Problemi che non esisterebbero se invece si puntasse sul mercato
interno dei consumi, sulle filiere corte.
Soffermiamoci sull’ipocrisia del Pd, che ha «trangugiato con la
massima indifferenza la “acausalità” e fissato, in cambio, un falso
obiettivo, onde poter poi vantare falsi successi». Il falso obiettivo:
«Ridurre le possibili proroghe di un contratto “acausale” da 8 a 5», il
che però «non sposta di un millimetro il problema
del potere ricattatorio consegnato al datore». Anche perché, «una cosa è la proroga di un contratto, altra cosa
è il suo rinnovo, ossia la stipula di un altro successivo contratto del
tutto analogo». In altre parole, «dopo avere prorogato per cinque volte
un contratto acausale a termine, niente impedisce di stipulare un altro
contratto simile con le sue cinque proroghe, e così via». Eppure il Pd ha avuto il coraggio di vantare
questo inganno, o autoinganno, come un successo politico».

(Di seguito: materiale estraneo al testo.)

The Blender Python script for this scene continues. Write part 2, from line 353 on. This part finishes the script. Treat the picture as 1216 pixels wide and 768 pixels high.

Altro fronte di degradazione definitiva del mercato del lavoro,
l’argine del “contingentamento” dei precari, in percentuale ai
lavoratori a tempo indeterminato. Nella sua versione originaria, il
decreto Poletti prevedeva una percentuale massima del 20% di contratti a
termine per azienda, ma ora il limite è stato aggirato. Restava un
ultimo punto: l’obbligo di trasformare in lavoratori stabili i
dipendenti a termine, una volta superata la soglia del 20%. «Ebbene,
anche su questo i parlamentari del Pd sono stati pronti al grosso passo
indietro, a genuflettersi ai Poletti, ai Sacconi, agli Ichino ed ad
accettare che il testo normativo preveda, invece della trasformazione,
una semplice sanzione amministrativa per lo “sforamento”». E'
come se si concedesse a chi dà lavoro in nero di non essere più
obbligato a mettere in regola il lavoratore. «Si tratta di un assurdo
giuridico, oltre che di una vergogna politica, che l’ineffabile capo dei
deputati Pd ed ex ministro del lavoro Cesare Damiano ha avuto il coraggio di definire come “differenza minimale” rispetto al testo originario».
Ora, dopo lo scontato
voto di fiducia «che consentirà di consumare definitivamente questo
vero crimine sociale», la parola dovrà passare «a quanti, nei movimenti e
nella società civile, hanno davvero a cuore i diritti dei lavoratori,
cercando di rivendicarli anche nelle aule di giustizia italiane ed
europee». Sempre che parola “giustizia”, naturalmente, ridiventi
coniugabile – in un futuro indefinito – con la parola “Europa”, cioè con
la tecnocrazia neoliberista del Fiscal Compact del Trattato
Transatlantico che mira esattamente a ridurre a zero le protezioni dello
Stato verso i lavoratori, con l’unico obiettivo di far aumentare in
modo esplosivo i profitti dei vertici industriali e finanziari, a
scapito di milioni di nuovi schiavi sottopagati e precari. Operazione a
cui, in questi anni – a tappe forzate (trattati europei) – i partiti italiani hanno dato un contributo determinante. Buon ultimo Matteo
Renzi: sta servendo ai poteri forti, su un piatto d’argento, le atroci
“riforme strutturali” invocate da Mario Monti e Elsa Fornero.